Alçada parte de uma asserção de Jules Michelet em que o eminente historiador enunciava: «eu tenho em mim o homem e a mulher», o masculino e o feminino (le mâle et la femelle), terminando o curto texto com três parágrafos que definem de uma forma nítida o seu pensamento, cuja raiz partiu anteontem aos 81 anos, deixando, porém, as sementes que germinaram (e ainda vão germinado) a reflexão da condição da mulher na sociedade Ocidental:
«Mas tudo isto se passou há mais de cento e cinquenta anos. Não se pode imaginar a força e a construção interior de uma mulher desse tempo que a fez enfrentar com tanta força e audácia o mundo masculino e abrir um pouco da muralha que impedia o acesso da mulher à própria entrada na história.

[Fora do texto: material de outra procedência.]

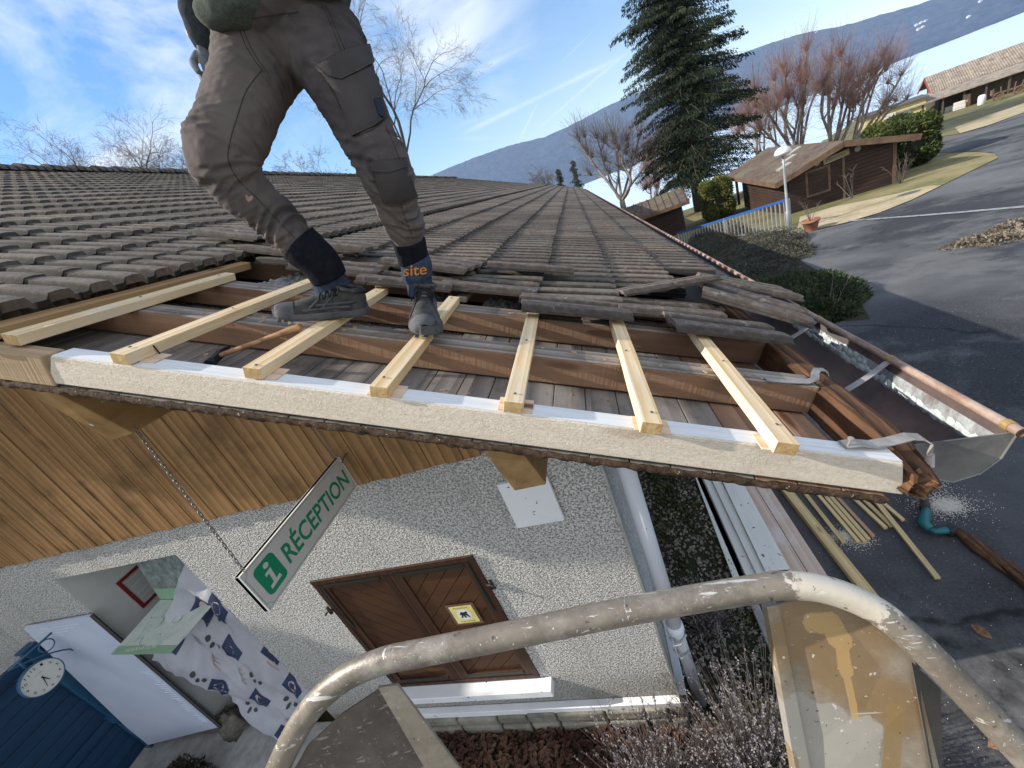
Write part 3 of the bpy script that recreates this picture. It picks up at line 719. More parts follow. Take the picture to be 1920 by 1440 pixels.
for yb, tail in ((1.41, [(.90,1.31,.006),(.862,1.29,.012),(.835,1.25,.014),(.815,1.21,.012),(.78,1.185,.008),(.72,1.18,.005),(.66,1.18,.004)]), (1.86, [(.90,1.72,.006),(.862,1.70,.012),(.83,1.66,.014),(.80,1.60,.010),(.76,1.58,.006),(.70,1.58,.004)])):
    strap([(.862, yb, Z(-.905)), (.845, yb, Z(-.915)), (.76, yb - .045, Z(-.925)), (.668, yb - .09, Z(-.93))] + [RF(.915, tail[0][1] + .01, -.03), RF(.912, tail[0][1], -.008)] + [RF(*q) for q in tail])
strap([RF(.69, .845, .006), RF(.72, .85, .012), RF(.765, .86, .008), RF(.81, .875, .014), RF(.85, .885, .026), RF(.875, .885, .028), RF(.893, .88, .018), RF(.902, .87, -.008), RF(.903, .86, -.035)], w=.03)
nl = MB(); nl.tube([RF(.70, .842, 0), RF(.694, .838, .028)], .0022, 8); nl.tube([RF(.694, .838, .027), RF(.6935, .8375, .030)], .006, 10)
obj('nail', nl, M_strap, gut)
# downpipe
dpz = MB(); dpz.tube([(-.105, YW + .06, Z(-1.0)), (-.105, YW + .06, Z(-2.42))], .043, 20)
dpz.tube([(-.105, YW + .06, Z(-2.42)), (-.105, YW + .06, Z(-2.47)), (-.10, YW + .06, Z(-2.52)), (-.09, YW + .05, Z(-3.25))], [.047, .05, .036, .036], 18)
dpo = obj('downpipe', dpz, nmat('white_plastic', [(.58,.60,.66),(.68,.69,.73)], scale=3, rough=.35, bmp=.05, specks=((.25,.2,.15), 30, .74)), house, smooth=True)
cb = MB(); cb.tube([(-.15, YW + .03, Z(-2.50)), (-.14, YW - .0, Z(-2.53)), (-.10, YW - .0, Z(-2.53)), (-.055, YW + .04, Z(-2.50))], .007, 8)
cb.tube([(-.15, YW + .03, Z(-2.62)), (-.12, YW - .0, Z(-2.66)), (-.06, YW + .02, Z(-2.64))], .006, 8); obj('pipe_clamp', cb, M_zinc, dpo, smooth=True)
# insulation seen in the gaps
M_wool = nmat('mineral_wool', [(.12,.125,.13),(.30,.31,.32),(.5,.51,.52)], scale=40, detail=8, nr=.75, rough=1, bmp=1, bdist=.01)
for (s0, s1, y0, y1, d_) in ((-.36, -.14, 1.68, 1.90, -.045), (-1.46, -1.14, 1.68, 2.0, -.04), (-.62, -.46, 1.70, 1.9, -.05)):
    b = MB(); b.grid(lambda u, v: (s0 + (s1-s0)*u, y0 + (y1-y0)*v, d_ + .035 * noise.noise(Vector((u*9+s0*7, v*9, 2))) + .02 * noise.noise(Vector((u*30, v*30, s0))) - .05 * (abs(2*u-1)**4)), 26, 22)
    obj('insulation', b, M_wool, house, MR, label='grey mineral wool showing in a gap')
# ================================================================ ROOF WORK: battens, loose tiles, hammer
M_bat = wood('new_batten_wood', (.84,.68,.45), (.66,.43,.20), 'Y', 2.2, rough=.7, knots=(.50,.28,.10), knotamt=.5, bmp=.25, stain=((.70,.62,.48), .5))
M_end = nmat('end_grain', [(.40,.24,.09),(.62,.44,.22)], scale=60, sc3=(1,1,1), rough=.8, bmp=.3)
M_shim = wood('pink_shim_wood', (.78,.60,.44), (.62,.42,.28), 'X', 1.5, rough=.8)
M_nail = plain('nail_steel', (.16,.15,.14), .4, .7)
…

»Quando foi da sua morte [1876], Flaubert, numa carta a Tourgueniev [sic; o autor usou a transliteração francesa], escreveu: “No seu enterro, chorei como uma criança. Era preciso conhecê-la como eu a conheci para saber tudo aquilo que havia de feminino neste grande homem.”
»Talvez a frase de Flaubert esconda esta realidade de que não tomámos consciência. Se temos em nós o masculino e o feminino, como dizia Michelet, George Sand foi capaz de pôr ao seu serviço valores ditos “masculinos” – a audácia e a coragem – para impor na sociedade a presença “feminina” que tem que ver com o complexo mundo dos afectos, de que ainda estamos privados. As mulheres podem ser corajosas sem deixarem de ser mulheres.»
António Alçada Baptista, “George Sand”, A Cor dos Dias – Memórias e Peregrinações, pp. 162-163.